The traditional reading takes the experience at face value: the session offered a preview of survival, evidence that the soul goes on. That is a claim science does not support. There is no verified access to past lives, and a vivid sense of dying and continuing is best understood as imagery the mind generates under relaxation and suggestion, deeply felt and not literally true. The peace a person feels afterward is real. The metaphysical conclusion drawn from it is a belief, not a demonstrated fact.
Even so, a changed relationship with death does not depend on the scene being accurate. The mind can be genuinely moved by a powerful imagined experience, the way a film or a vivid dream can reorder how a person feels for days. If a regression lets someone rehearse the idea of an ending in a calm, supported state, the fear can lose some of its sharpness. That is a psychological effect with practical worth, and it stands whether or not anything survives.

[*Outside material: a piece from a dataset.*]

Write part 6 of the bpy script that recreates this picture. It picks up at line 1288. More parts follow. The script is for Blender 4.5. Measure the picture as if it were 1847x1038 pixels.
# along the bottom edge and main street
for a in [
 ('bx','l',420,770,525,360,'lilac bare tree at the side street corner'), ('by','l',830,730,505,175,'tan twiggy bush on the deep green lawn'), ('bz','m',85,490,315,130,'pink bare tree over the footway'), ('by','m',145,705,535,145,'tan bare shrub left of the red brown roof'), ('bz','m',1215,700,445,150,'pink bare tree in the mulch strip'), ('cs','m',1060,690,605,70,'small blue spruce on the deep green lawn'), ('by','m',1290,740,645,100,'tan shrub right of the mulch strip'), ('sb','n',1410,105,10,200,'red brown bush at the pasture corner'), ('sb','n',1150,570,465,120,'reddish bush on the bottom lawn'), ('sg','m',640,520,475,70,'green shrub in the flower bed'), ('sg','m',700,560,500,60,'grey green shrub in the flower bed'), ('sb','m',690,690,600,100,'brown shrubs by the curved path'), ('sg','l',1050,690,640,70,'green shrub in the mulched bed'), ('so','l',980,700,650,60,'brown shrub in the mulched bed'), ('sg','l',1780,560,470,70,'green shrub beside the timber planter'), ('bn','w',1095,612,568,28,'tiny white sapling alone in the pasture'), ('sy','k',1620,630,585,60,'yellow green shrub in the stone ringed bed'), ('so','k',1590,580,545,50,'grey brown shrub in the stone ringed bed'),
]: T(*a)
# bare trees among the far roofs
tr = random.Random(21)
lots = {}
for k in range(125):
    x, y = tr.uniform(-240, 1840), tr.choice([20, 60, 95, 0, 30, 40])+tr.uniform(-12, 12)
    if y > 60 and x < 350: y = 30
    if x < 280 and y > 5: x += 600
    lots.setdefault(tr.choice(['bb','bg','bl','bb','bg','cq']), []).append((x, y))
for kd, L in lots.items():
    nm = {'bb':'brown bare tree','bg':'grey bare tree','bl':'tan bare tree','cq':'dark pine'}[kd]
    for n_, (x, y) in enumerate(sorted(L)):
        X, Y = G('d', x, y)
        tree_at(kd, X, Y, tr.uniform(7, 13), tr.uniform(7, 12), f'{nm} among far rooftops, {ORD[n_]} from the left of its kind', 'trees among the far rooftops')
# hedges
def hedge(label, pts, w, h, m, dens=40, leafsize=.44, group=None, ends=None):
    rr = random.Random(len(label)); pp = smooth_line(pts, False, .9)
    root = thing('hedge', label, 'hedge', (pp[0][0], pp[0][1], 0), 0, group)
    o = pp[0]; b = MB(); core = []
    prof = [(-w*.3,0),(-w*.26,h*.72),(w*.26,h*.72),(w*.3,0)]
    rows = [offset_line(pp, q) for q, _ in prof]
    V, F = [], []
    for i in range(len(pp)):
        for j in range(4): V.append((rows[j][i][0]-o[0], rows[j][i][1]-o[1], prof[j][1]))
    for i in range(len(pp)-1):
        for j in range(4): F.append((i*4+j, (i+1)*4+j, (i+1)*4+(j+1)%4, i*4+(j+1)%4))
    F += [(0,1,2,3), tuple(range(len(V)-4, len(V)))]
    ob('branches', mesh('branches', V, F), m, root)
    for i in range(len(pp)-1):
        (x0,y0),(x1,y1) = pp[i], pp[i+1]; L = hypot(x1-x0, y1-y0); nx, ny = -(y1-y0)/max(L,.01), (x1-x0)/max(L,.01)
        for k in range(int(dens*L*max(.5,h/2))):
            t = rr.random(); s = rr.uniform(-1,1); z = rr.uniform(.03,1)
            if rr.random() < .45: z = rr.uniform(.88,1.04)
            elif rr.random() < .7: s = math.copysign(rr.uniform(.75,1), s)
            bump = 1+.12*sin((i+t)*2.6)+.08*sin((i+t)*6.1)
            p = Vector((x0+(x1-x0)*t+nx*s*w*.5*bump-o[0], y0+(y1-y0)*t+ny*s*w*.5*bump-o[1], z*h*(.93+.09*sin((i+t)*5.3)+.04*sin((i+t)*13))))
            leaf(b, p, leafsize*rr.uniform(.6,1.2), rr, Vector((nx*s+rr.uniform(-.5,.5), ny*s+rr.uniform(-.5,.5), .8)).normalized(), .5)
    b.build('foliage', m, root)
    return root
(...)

There are limits and a caution. For a person facing a serious illness or in acute grief, a session is not a substitute for real support, and a facilitator promising certainty about the afterlife is overstepping what anyone can know. Intense end-of-life fear, or grief that does not ease, deserves the attention of a counselor, a palliative care team, or a trusted spiritual advisor working within their honest scope. A regression can sit alongside that kind of support without standing in for it.
What a session can reasonably offer is a felt experience that loosens the grip of fear, plus a frame some people find comforting. It cannot answer the question of what happens after death, and it is most honest when it does not pretend to. A person who comes away less afraid has gained something genuine, and that gain belongs to how they now feel rather than to anything the session settled about the unknown.